*Written instruction:* Nothing but the lines from the one containing "edge0=lambda z: (0.05*max(0, (z-1.70))/1.1" to the end of the data should be returned, each exactly as written.

*Dataset content:*
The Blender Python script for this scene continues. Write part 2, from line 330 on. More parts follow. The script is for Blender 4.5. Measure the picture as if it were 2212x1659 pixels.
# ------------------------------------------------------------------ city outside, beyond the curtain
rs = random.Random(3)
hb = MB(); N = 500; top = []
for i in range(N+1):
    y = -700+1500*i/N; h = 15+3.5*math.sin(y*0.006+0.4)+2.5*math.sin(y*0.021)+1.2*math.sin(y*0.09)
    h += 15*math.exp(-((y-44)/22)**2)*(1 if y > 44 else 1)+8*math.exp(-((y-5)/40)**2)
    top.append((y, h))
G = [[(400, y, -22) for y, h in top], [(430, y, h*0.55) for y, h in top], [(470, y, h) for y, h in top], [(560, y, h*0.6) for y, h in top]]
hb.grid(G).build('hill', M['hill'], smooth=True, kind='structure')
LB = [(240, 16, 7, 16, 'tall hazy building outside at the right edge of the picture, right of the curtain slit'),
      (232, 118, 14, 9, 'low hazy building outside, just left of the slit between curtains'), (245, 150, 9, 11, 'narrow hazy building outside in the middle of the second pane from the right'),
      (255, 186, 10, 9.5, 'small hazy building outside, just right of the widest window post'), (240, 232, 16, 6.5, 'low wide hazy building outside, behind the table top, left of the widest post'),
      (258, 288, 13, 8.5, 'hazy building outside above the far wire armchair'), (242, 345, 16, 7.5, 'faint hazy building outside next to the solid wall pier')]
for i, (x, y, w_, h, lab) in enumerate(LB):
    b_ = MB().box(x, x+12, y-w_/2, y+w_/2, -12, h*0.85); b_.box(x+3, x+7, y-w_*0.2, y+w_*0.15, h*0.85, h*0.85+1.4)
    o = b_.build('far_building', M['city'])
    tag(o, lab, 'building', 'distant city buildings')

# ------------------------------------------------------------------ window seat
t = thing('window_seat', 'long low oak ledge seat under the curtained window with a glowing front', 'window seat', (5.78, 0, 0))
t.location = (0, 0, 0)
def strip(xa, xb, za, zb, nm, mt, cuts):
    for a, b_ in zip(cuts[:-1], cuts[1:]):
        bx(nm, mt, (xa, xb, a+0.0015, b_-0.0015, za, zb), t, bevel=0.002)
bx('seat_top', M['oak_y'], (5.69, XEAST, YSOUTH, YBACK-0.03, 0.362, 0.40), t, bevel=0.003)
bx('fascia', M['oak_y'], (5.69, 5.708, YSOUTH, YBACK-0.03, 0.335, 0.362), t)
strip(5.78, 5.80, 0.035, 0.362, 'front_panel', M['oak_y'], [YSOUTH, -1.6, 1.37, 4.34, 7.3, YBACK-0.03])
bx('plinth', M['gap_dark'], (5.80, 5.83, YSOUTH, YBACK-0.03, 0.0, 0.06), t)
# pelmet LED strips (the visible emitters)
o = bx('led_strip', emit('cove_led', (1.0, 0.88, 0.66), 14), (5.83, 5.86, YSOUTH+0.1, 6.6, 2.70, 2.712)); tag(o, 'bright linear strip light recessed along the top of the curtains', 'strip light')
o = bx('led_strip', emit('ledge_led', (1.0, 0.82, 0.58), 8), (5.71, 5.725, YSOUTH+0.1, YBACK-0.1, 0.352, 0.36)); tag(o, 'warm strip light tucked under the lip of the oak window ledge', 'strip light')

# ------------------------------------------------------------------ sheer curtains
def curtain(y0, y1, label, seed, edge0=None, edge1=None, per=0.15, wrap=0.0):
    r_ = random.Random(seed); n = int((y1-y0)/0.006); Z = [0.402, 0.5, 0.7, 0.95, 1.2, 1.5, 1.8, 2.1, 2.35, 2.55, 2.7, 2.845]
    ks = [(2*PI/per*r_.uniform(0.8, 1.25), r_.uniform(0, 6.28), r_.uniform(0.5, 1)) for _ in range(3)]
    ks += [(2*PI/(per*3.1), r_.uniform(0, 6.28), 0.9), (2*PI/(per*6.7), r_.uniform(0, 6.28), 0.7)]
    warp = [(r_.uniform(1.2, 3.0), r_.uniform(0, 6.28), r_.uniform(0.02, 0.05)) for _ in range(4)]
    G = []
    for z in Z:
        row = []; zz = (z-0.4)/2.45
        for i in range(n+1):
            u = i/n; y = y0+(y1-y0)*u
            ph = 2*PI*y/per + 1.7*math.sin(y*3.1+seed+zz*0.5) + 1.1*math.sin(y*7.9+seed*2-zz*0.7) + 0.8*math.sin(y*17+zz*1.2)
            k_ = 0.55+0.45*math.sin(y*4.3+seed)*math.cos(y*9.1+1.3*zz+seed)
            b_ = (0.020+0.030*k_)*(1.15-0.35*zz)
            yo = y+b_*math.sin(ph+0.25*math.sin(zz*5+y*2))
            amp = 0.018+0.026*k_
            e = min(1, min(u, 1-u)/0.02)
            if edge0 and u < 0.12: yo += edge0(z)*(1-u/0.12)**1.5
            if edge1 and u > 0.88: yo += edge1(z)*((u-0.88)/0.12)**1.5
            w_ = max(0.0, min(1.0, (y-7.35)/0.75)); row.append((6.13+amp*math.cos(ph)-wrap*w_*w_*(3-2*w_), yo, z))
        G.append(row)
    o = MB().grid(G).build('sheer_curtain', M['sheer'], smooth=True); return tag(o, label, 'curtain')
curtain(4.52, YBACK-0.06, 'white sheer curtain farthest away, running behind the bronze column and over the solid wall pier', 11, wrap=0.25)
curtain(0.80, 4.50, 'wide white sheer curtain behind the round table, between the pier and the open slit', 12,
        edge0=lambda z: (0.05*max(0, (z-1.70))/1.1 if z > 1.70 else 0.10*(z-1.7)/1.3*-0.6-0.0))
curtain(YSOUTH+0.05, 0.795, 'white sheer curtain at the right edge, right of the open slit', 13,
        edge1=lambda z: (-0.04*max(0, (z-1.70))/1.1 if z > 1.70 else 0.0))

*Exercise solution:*
        edge0=lambda z: (0.05*max(0, (z-1.70))/1.1 if z > 1.70 else 0.10*(z-1.7)/1.3*-0.6-0.0))
curtain(YSOUTH+0.05, 0.795, 'white sheer curtain at the right edge, right of the open slit', 13,
        edge1=lambda z: (-0.04*max(0, (z-1.70))/1.1 if z > 1.70 else 0.0))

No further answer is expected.